PRIME REAZIONI DAL COMUNE
“Credo che Boeri e Diller abbiano fatto un ottimo lavoro. Ovviamente il progetto deve essere rispettoso delle norme, esattamente come ogni intervento in città”, ha commentato a margine della presentazione Pierfrancesco Maran, Assessore a Urbanistica, Verde e Agricoltura del Comune di Milano, raggiunto da Artribune. “C’è un potenziale notevole nell’immaginare il ponte come una stecca al servizio della città e come modo di connettere le due grandi stazioni di Milano, Garibaldi e Centrale, passando attraverso la Biblioteca degli alberi”. La partita è apertissima: per la realizzazione di tutto il progetto – su questo Manfredi Catella è stato fin troppo chiaro – occorre la premialità sulla cubatura del 25% garantita da una nuovissima legge regionale.
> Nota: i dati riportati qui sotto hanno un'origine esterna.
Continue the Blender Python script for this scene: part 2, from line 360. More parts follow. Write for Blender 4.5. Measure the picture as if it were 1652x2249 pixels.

Legge che il Comune ha combattuto ed è intenzionato ad applicare nella maniera minore possibile. Questo edificio rientrerà tra quelli che ne potranno beneficiare o il progetto dovrà essere rivisto? “Nel secondo caso” ha chiosato Catella “a farne le spese sarà il ponte pubblico con i suoi spazi verdi, le sue aree pedonali e gli spazi espositivi e culturali”.